Título: Copom promete um ciclo curto de elevação do juro
Autor:
Fonte: Valor Econômico, 22/04/2008, Opinião, p. A14

A esperada, e em grande medida contestada, decisão do Comitê de Política Monetária (Copom) de elevar a taxa básica de juros (Selic) não deverá provocar, como professaram alguns analistas, um "cavalo-de-pau" na economia brasileira em 2008. O comunicado emitido pelo Copom indica que o aperto da política monetária deverá ser forte e rápido. A intensidade do movimento, que aumentou a Selic de 11,25% para 11,75% ao ano, sugere que, tão logo as expectativas inflacionárias e a própria inflação corrente cedam, a taxa poderá voltar a cair.

A reação positiva dos mercados mostra que a decisão do BC foi bem digerida. As taxas de juros de curto prazo embutidas nos CDIs aumentaram. Já as de longo prazo declinaram. O mercado não espera, portanto, que a autoridade monetária promova um arrocho que aborte o atual ciclo de crescimento da economia. Não acredita também que a inflação saia do controle nos próximos meses.

O próprio BC elevou, no fim de março, sua expectativa de crescimento do Produto Interno Bruto para este ano - de 4,5% para 4,8%. O que está sendo feito agora é um movimento preventivo para evitar grandes deslocamentos de juros adiante, aí, sim, com uma possível interrupção abrupta da expansão do PIB. O propósito é ajustar a demanda a um nível compatível com a oferta.
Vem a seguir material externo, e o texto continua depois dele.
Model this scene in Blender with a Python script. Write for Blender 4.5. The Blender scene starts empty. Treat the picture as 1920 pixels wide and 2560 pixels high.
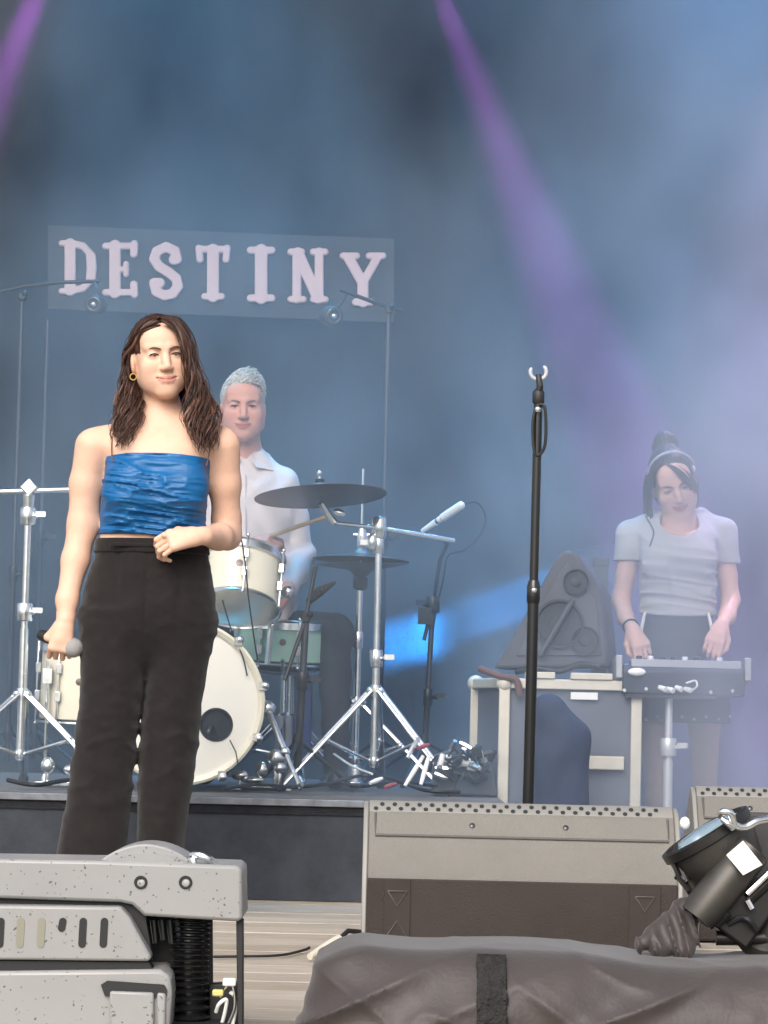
import bpy, math, random
import numpy as np
from mathutils import Vector, Matrix, Quaternion

random.seed(7)
np.random.seed(7)
SC = bpy.context.scene
COL = SC.collection
R = math.radians

# ------------------------------------------------------------------ camera
FPX = 7040.0                      # focal length in pixels of the 1920 x 2560 photograph
CAMH = 0.60                       # camera height above the stage floor
PITCH = math.atan((1772 - 1280) / FPX)
ROLL = R(1.35)
cam_d = bpy.data.cameras.new('camera')
cam = bpy.data.objects.new('camera', cam_d)
COL.objects.link(cam)
cam_d.sensor_fit = 'HORIZONTAL'
cam_d.sensor_width = 36.0
cam_d.lens = 36.0 * FPX / 1920.0
cam_d.clip_start = 0.1
cam_d.clip_end = 3000.0
cam.rotation_mode = 'QUATERNION'
CAMQ = Quaternion((1, 0, 0), R(90) + PITCH) @ Quaternion((0, 0, 1), ROLL)
cam.rotation_quaternion = CAMQ
cam.location = (0, 0, CAMH)
SC.camera = cam

# ------------------------------------------------------------------ sky, sun, exposure
w = bpy.data.worlds.new('World')
SC.world = w
w.use_nodes = True
nt = w.node_tree
bg = nt.nodes['Background']
sky = nt.nodes.new('ShaderNodeTexSky')
sky.sky_type = 'NISHITA'
sky.sun_disc = False
sky.sun_elevation = R(48)
sky.sun_rotation = R(200)
sky.dust_density = 4.0
sky.air_density = 1.0
hs = nt.nodes.new('ShaderNodeHueSaturation')      # an overcast, nearly neutral sky
hs.inputs['Saturation'].default_value = 0.35
nt.links.new(sky.outputs[0], hs.inputs['Color'])
nt.links.new(hs.outputs[0], bg.inputs[0])
bg.inputs[1].default_value = 0.10
sun_d = bpy.data.lights.new('sun', 'SUN')
sun_d.energy = 1.3
sun_d.angle = R(40)
sun_d.color = (1.0, 0.93, 0.84)
sun = bpy.data.objects.new('sun', sun_d)
COL.objects.link(sun)
sun.rotation_euler = (Vector((-0.16, -0.84, 0.50))).to_track_quat('Z', 'Y').to_euler()
sun.location = (-3, -6, 12)
SC.view_settings.view_transform = 'Standard'
SC.view_settings.look = 'None'
SC.view_settings.gamma = 1.0
SC.view_settings.exposure = 1.04
SC.render.engine = 'CYCLES'
cy = SC.cycles
cy.use_denoising = True
cy.use_adaptive_sampling = True
cy.adaptive_threshold = 0.025
cy.max_bounces = 4
cy.diffuse_bounces = 2
cy.glossy_bounces = 2
cy.transmission_bounces = 4
cy.volume_bounces = 0
cy.volume_step_rate = 8.0
cy.volume_max_steps = 24
cy.sample_clamp_indirect = 4.0
cy.caustics_reflective = False
cy.caustics_refractive = False

# ------------------------------------------------------------------ helpers
def P(px, py, d):
    """point at distance d (world y) seen at pixel px, py of the photograph"""
    v = CAMQ @ Vector(((px - 960) / FPX, -(py - 1280) / FPX, -1.0))
    t = d / v.y
    return Vector((v.x * t, d, CAMH + v.z * t))

def lin(c):
    c = c / 255.0
    return c / 12.92 if c <= 0.04045 else ((c + 0.055) / 1.055) ** 2.4
def C(r, g, b):
    return (lin(r), lin(g), lin(b), 1.0)

def mat(name, col, rough=0.6, metal=0.0, var=0.0, vscale=8.0, bump=0.0, bscale=60.0, spec=0.5, col2=None,
        stretch=None, sheen=0.0, coat=0.0, attr=None, rvar=0.0):
    m = bpy.data.materials.new(name)
    m.use_nodes = True
    t = m.node_tree
    b = t.nodes['Principled BSDF']
    b.inputs['Base Color'].default_value = col
    b.inputs['Roughness'].default_value = rough
    b.inputs['Metallic'].default_value = metal
    b.inputs['Specular IOR Level'].default_value = spec
    b.inputs['Sheen Weight'].default_value = sheen
    b.inputs['Coat Weight'].default_value = coat
    tc = t.nodes.new('ShaderNodeTexCoord')
    mp = t.nodes.new('ShaderNodeMapping')
    t.links.new(tc.outputs['Object'], mp.inputs[0])
    if stretch:
        mp.inputs['Scale'].default_value = stretch
    src = None
    if attr:
        at = t.nodes.new('ShaderNodeAttribute')
        at.attribute_name = attr
        src = at.outputs['Color']
        t.links.new(src, b.inputs['Base Color'])
    if var > 0 or col2:
        n = t.nodes.new('ShaderNodeTexNoise')
        n.inputs['Scale'].default_value = vscale
        n.inputs['Detail'].default_value = 5.0
        n.inputs['Roughness'].default_value = 0.65
        t.links.new(mp.outputs[0], n.inputs['Vector'])
        rp = t.nodes.new('ShaderNodeMapRange')
        rp.inputs[1].default_value = 0.3
        rp.inputs[2].default_value = 0.7
        t.links.new(n.outputs[0], rp.inputs[0])
        mx = t.nodes.new('ShaderNodeMix')
        mx.data_type = 'RGBA'
        t.links.new(rp.outputs[0], mx.inputs[0])
        if src is not None:
            mu = t.nodes.new('ShaderNodeMix'); mu.data_type = 'RGBA'; mu.blend_type = 'MULTIPLY'
            mu.inputs[0].default_value = 1.0
            mx.inputs[6].default_value = (1 - var, 1 - var, 1 - var, 1)
            mx.inputs[7].default_value = (1, 1, 1, 1)
            t.links.new(src, mu.inputs[6]); t.links.new(mx.outputs[2], mu.inputs[7])
            t.links.new(mu.outputs[2], b.inputs['Base Color'])
        else:
            a = col if col2 else tuple(c * (1 - var) for c in col[:3]) + (1,)
            z = col2 if col2 else tuple(min(1, c * (1 + var)) for c in col[:3]) + (1,)
            mx.inputs[6].default_value = a
            mx.inputs[7].default_value = z
            t.links.new(mx.outputs[2], b.inputs['Base Color'])
        if rvar > 0:
            rr = t.nodes.new('ShaderNodeMapRange')
            rr.inputs[3].default_value = max(0.02, rough - rvar)
            rr.inputs[4].default_value = min(1, rough + rvar)
            t.links.new(n.outputs[0], rr.inputs[0])
            t.links.new(rr.outputs[0], b.inputs['Roughness'])
    if bump > 0:
        n2 = t.nodes.new('ShaderNodeTexNoise')
        n2.inputs['Scale'].default_value = bscale
        n2.inputs['Detail'].default_value = 4.0
        t.links.new(mp.outputs[0], n2.inputs['Vector'])
        bp = t.nodes.new('ShaderNodeBump')
        bp.inputs['Strength'].default_value = bump
        bp.inputs['Distance'].default_value = 0.01
        t.links.new(n2.outputs[0], bp.inputs['Height'])
        t.links.new(bp.outputs[0], b.inputs['Normal'])
    return m

def emat(name, col, s):
    m = bpy.data.materials.new(name)
    m.use_nodes = True
    b = m.node_tree.nodes['Principled BSDF']
    b.inputs['Base Color'].default_value = col
    b.inputs['Emission Color'].default_value = col
    b.inputs['Emission Strength'].default_value = s
    return m

def frame_of(d):
    d = Vector(d).normalized()
    a = Vector((0, 0, 1)) if abs(d.z) < 0.9 else Vector((1, 0, 0))
    u = d.cross(a).normalized()
    return u, d.cross(u).normalized(), d

class MB:
    """collects shapes; build() links them as one mesh object"""
    def __init__(s):
        s.v = []; s.f = []
    def add(s, vs, fs):
        o = len(s.v)
        s.v += [tuple(x) for x in vs]
        s.f += [tuple(i + o for i in q) for q in fs]
        return s
    def tube(s, path, r, n=10, caps=True, flat=1.0):
        path = [Vector(p) for p in path]
        m = len(path)
        rs = r if isinstance(r, (list, tuple)) else [r] * m
        vs = []; fs = []
        u = None
        for i, p in enumerate(path):
            t = (path[min(i + 1, m - 1)] - path[max(i - 1, 0)])
            if t.length < 1e-9: t = Vector((0, 0, 1))
            t.normalize()
            if u is None:
                u = frame_of(t)[0]
            else:
                u = (u - t * u.dot(t))
                u = u.normalized() if u.length > 1e-6 else frame_of(t)[0]
            w_ = t.cross(u)
            for k in range(n):
                a = 2 * math.pi * k / n
                vs.append(p + u * (math.cos(a) * rs[i]) + w_ * (math.sin(a) * rs[i] * flat))
        for i in range(m - 1):
            for k in range(n):
                k2 = (k + 1) % n
                fs.append((i * n + k, i * n + k2, (i + 1) * n + k2, (i + 1) * n + k))
        if caps:
            fs.append(tuple(reversed(range(n))))
            fs.append(tuple((m - 1) * n + k for k in range(n)))
        return s.add(vs, fs)
    def lathe(s, prof, c, axis=(0, 0, 1), n=32, sy=1.0):
        """prof = (radius, height along axis) list; closed with caps where radius > 0"""
        u, w_, d = frame_of(axis)
        c = Vector(c)
        vs = []; fs = []
        for r, h in prof:
            for k in range(n):
                a = 2 * math.pi * k / n
                vs.append(c + d * h + u * (r * math.cos(a)) + w_ * (r * sy * math.sin(a)))
        for i in range(len(prof) - 1):
            for k in range(n):
                k2 = (k + 1) % n
                fs.append((i * n + k, i * n + k2, (i + 1) * n + k2, (i + 1) * n + k))
        if prof[0][0] > 1e-5: fs.append(tuple(reversed(range(n))))
        if prof[-1][0] > 1e-5: fs.append(tuple((len(prof) - 1) * n + k for k in range(n)))
        return s.add(vs, fs)
    def box(s, c, size, rot=None):
        c = Vector(c); h = [x / 2 for x in size]
        vs = []
        for x in (-1, 1):
            for y in (-1, 1):
                for z in (-1, 1):
                    q = Vector((x * h[0], y * h[1], z * h[2]))
                    if rot is not None: q = rot @ q
                    vs.append(c + q)
        return s.add(vs, [(0, 1, 3, 2), (4, 6, 7, 5), (0, 4, 5, 1), (2, 3, 7, 6), (0, 2, 6, 4), (1, 5, 7, 3)])
    def prism(s, pts, off):
        """closed outline (list of points) extruded by the vector off"""
        n = len(pts); off = Vector(off)
        vs = [Vector(p) for p in pts] + [Vector(p) + off for p in pts]
        fs = [tuple(range(n)), tuple(reversed(range(n, 2 * n)))]
        for i in range(n):
            j = (i + 1) % n
            fs.append((i, i + n, j + n, j))
        return s.add(vs, fs)
    def ball(s, c, r, n=16, m=10, rot=None):
        r = (r, r, r) if not isinstance(r, (list, tuple)) else r
        c = Vector(c); vs = []; fs = []
        for i in range(m + 1):
            t = math.pi * i / m
            for k in range(n):
                a = 2 * math.pi * k / n
                q = Vector((r[0] * math.sin(t) * math.cos(a), r[1] * math.sin(t) * math.sin(a), r[2] * math.cos(t)))
                if rot is not None: q = rot @ q
                vs.append(c + q)
        for i in range(m):
            for k in range(n):
                k2 = (k + 1) % n
                fs.append((i * n + k, (i + 1) * n + k, (i + 1) * n + k2, i * n + k2))
        return s.add(vs, fs)
    def torus(s, c, axis, Rr, r, n=32, m=8):
        u, w_, d = frame_of(axis)
        c = Vector(c)
        vs = []; fs = []
        for i in range(n):
            a = 2 * math.pi * i / n
            e = u * math.cos(a) + w_ * math.sin(a)
            for k in range(m):
                b = 2 * math.pi * k / m
                vs.append(c + e * (Rr + r * math.cos(b)) + d * (r * math.sin(b)))
        for i in range(n):
            i2 = (i + 1) % n
            for k in range(m):
                k2 = (k + 1) % m
                fs.append((i * m + k, i2 * m + k, i2 * m + k2, i * m + k2))
        return s.add(vs, fs)
    def build(s, name, m, parent=None, bevel=0.0, sharp=38, smooth=True):
        me = bpy.data.meshes.new(name)
        me.from_pydata(s.v, [], s.f)
        return link_mesh(name, me, m, parent, bevel, sharp, smooth, fix=True)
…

A inflação, medida pelo IPCA, mostrou que está em alta mesmo quando se retiram os alimentos do seu cálculo. O indicador diminui, mas revela crescimento quando comparado ao que aconteceu nos dois últimos anos, depois de feitas as mesmas exclusões. O núcleo por exclusão do IPCA, que é calculado a partir da retirada dos alimentos e dos preços administrados, também está em alta desde meados de 2007.

Em junho passado, o núcleo por exclusão acumulado em 12 meses estava em 3,42%. Em dezembro, pulou para 4,11%. No mês passado, foi a 4,41%. Quando se anualizam os principais índices de preços apurados no primeiro trimestre do ano, o retrato da inflação é ainda mais preocupante - 6,2% no IPCA, 8,6% no IGP e 10% no IPA da indústria.

A demanda dá sinais evidentes de que está crescendo de forma insustentável. Em fevereiro, as vendas no comércio expandiram 12,2% quando comparadas a fevereiro de 2007. As fontes de estímulo ao consumo seguem atuando de forma intensa. O crédito livre para pessoa física cresceu, em termos reais, 19,6% em fevereiro, também na comparação com o mesmo mês do ano anterior. A massa salarial avançou, por sua vez, 6,2% naquele mês.

O mercado espera um arrefecimento do crédito na segunda metade do ano. Os juros e spreads bancários cobrados por bancos e financeiras vêm subindo desde o início do ano. Isso deve diminuir um pouco a atividade varejista, mas não a ponto de estrangular o bom momento vivido pela economia.

Uma das preocupações levantadas contra o aperto monetário diz respeito à possível redução do ímpeto dos investimentos. Há quase três anos eles vêm crescendo de forma espetacular - em geral, num ritmo 2,5 vezes superior à taxa de expansão do PIB. No último trimestre de 2007, avançou 16,03%. A alta da Selic, que, estima-se, chegará a dois pontos percentuais até o fim do ano, provavelmente afetará decisões de investimento, mas não na intensidade apregoada pelos críticos do Copom.

O Banco Central está fazendo a sua parte para controlar a demanda e, assim, manter a inflação sob controle. Falta, agora, o governo fazer a sua. O gasto público é parte relevante da absorção doméstica. Dos três componentes da demanda - os outros dois são o consumo das famílias e os investimentos -, é um dos que mais têm crescido (10%, em termos reais). Se não tem como controlar a demanda do governo, o Copom aplica um remédio mais amargo ao setor privado.

A ata da última reunião do Comitê, que será divulgada na quinta-feira, deve ajudar a elucidar as razões que justificam a alta da Selic. O ideal seria colocar o dedo na ferida, chamando atenção para a expansão desenfreada das despesas públicas. No entanto, dada a hostilidade que setores do governo, como o Ministério da Fazenda, devotam ao BC, dificilmente o Copom explicitará todas as suas razões.